TreQ, alongside Rigetti, Oxford Ionics, Q-CTRL, and Qruise, has been awarded £1.65 million ($2.2 million USD) from Innovate UK to develop an Open Architecture Quantum (OAQ) Testbed. The grant forms part of the Quantum Missions Pilot competition under the UK’s National Quantum Strategy, supporting projects that address technological barriers to quantum technology commercialization. Coordinated by TreQ, the consortium aims to design and operate a modular and extensible quantum system that integrates multiple processors, control systems, and software stacks to enable dynamic evaluation of quantum components and workflows.

The OAQ Testbed will initially support eight different system configurations by combining two quantum processors, two control systems, and two software platforms, allowing rapid switching between architectures for testing and development. Hardware contributions include the Rigetti Novera™ 9-qubit quantum processing unit, the QuantWare 5-qubit Soprano QPU, control systems from Quantum Machines and QBlox, and calibration technologies from Q-CTRL and Qruise. A major project milestone is the creation of an open specification for quantum workflow interfaces, enabling modular compilation and seamless execution of quantum programs across different quantum hardware technologies, starting with superconducting and trapped ion qubits.
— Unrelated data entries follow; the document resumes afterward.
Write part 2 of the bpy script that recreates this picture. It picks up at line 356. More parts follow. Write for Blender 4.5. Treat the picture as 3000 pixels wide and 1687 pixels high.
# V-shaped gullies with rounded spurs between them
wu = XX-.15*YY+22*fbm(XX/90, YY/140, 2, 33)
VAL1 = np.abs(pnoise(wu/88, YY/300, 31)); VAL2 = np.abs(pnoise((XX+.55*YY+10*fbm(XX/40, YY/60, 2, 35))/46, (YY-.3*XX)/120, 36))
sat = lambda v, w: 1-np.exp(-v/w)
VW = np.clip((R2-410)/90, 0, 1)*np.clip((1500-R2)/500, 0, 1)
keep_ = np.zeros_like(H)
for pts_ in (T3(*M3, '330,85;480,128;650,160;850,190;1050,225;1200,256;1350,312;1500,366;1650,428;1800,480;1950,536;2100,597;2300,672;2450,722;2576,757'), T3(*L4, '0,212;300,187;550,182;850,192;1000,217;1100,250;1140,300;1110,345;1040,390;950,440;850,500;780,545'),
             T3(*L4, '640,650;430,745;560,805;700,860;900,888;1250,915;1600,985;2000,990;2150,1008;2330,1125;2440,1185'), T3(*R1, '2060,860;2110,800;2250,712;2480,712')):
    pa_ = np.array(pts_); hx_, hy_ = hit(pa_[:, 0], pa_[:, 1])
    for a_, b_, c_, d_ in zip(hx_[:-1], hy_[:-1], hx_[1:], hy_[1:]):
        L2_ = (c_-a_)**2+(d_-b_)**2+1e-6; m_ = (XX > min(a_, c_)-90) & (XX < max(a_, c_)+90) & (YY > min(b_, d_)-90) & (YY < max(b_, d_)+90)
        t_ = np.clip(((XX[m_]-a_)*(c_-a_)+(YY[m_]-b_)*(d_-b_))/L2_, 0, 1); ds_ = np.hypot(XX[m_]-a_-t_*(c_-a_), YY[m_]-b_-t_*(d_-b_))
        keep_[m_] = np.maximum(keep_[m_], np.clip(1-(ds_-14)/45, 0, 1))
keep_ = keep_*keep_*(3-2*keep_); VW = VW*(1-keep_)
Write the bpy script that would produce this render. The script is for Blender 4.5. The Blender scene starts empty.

The OAQ Testbed will be located at TreQ’s facility in Milton Park, Oxfordshire. Beyond enabling immediate hardware and software interoperability testing, the project seeks to foster greater supply chain cohesion within the quantum computing sector. Additional collaborators such as Oxford Ionics will contribute trapped ion technologies, expanding the diversity of systems supported. This project follows a second grant awarded to TreQ earlier this year under the Science and Technology Facilities Council’s innovation initiative, reinforcing the company’s position in developing bespoke, open-architecture quantum systems.